Humility's end result is always love. The humility of Christ as a baby in the manger led to the love of Christ for everyone on the cross. And our humility, if it does not result in similar sacrifice and love, is not the humility of Christ but a disguised form of pride. If our life is not filled with loving actions then we should be honest with ourselves and acknowledge that we have a faith problem. We can't be Christians without loving actions. All the faith in the world, if it does not show itself in love, is meaningless. You will find a better rendition of that thought in 1 Corinthians 13.

Somewhere along the way we have turned our invisible faith into being more important than the works that accompany it, a concept that I have yet to run across in Scripture: I actually run across the contrary. We have even gone so far as to say good works are evil. We take the "do not let your right hand know what your left hand is doing" passage out of context and do not read it in the light of a verse that is in the same Sermon on the Mount, which includes the following verses only 25 verses before that one.

Matt 5:14-16
14 “You are the light of the world. A city built on a hill cannot be hid. 15 No one after lighting a lamp puts it under the bushel basket, but on the lampstand, and it gives light to all in the house. 16 In the same way, let your light shine before others, so that they may see your good works and give glory to your Father in heaven.

The "do not let your right hand know what your left hand is doing" passage is a warning against doing good works before men for your personal glory.
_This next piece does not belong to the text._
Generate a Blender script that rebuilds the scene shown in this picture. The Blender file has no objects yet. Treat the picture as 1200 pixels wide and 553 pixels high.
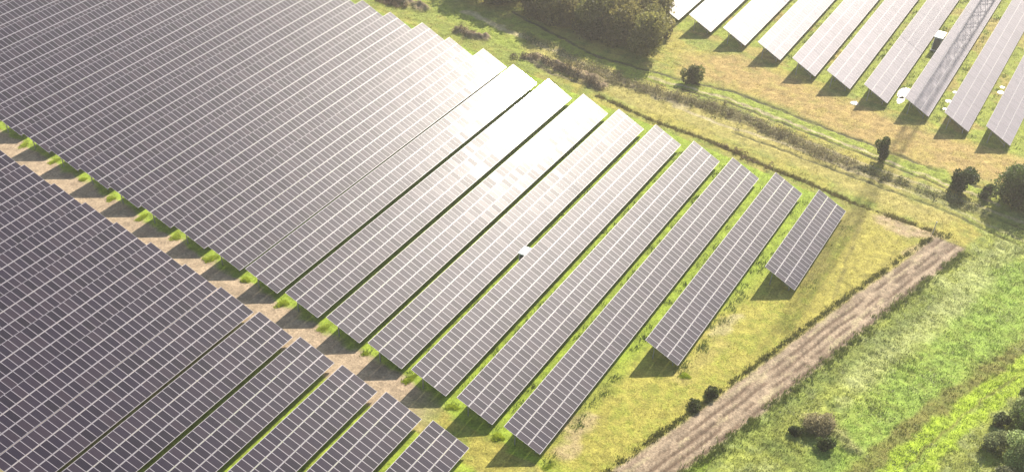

However, we are told in the passage that I just read that we are to do our good works so that they shine before others and bring glory to our Father. Our good works cannot be done in secret if they are supposed to bring God glory through our shining. We shouldn't discard the baby with the bath water. The problem isn't doing good works, the problem isn't even doing good works that others can see. The question we must ask is "Who we are trying to glorify by doing good works?" If we are trying to glorify ourselves, then they are not good works but selfish evil actions. But if they are done by us in order to bring glory to God, then they are exactly in line with God's plan for our lives.

Do nothing from selfish ambition or conceit, but in humility regard others as better than yourselves. Let each of us look not to our own interests, but to the interests of others. Let the same mind be in us that was in Christ Jesus...who empited himself, taking on the form of a slave and humbled himself to the point of even being obedient on the cross.

It is our calling to make the humility of Christ visible to the community of Antwerp and those around us where we work and live. As I mentioned, humility is not something our culture exalts, yet we know living a lifestyle of humility is something we have to battle for our whole lives. God has placed the salvation of others in our hands. We can either live our lives in such a way in order to help them see the humility that Christ began to show in that manger over 2000 years ago, or we can choose to be a barrier to Christ by proclaiming to be his followers yet living a life completely contrary to the example he set for us to live. I hope we all choose to be the humble hands and the humble feet of Christ to the world. Merry Christmas.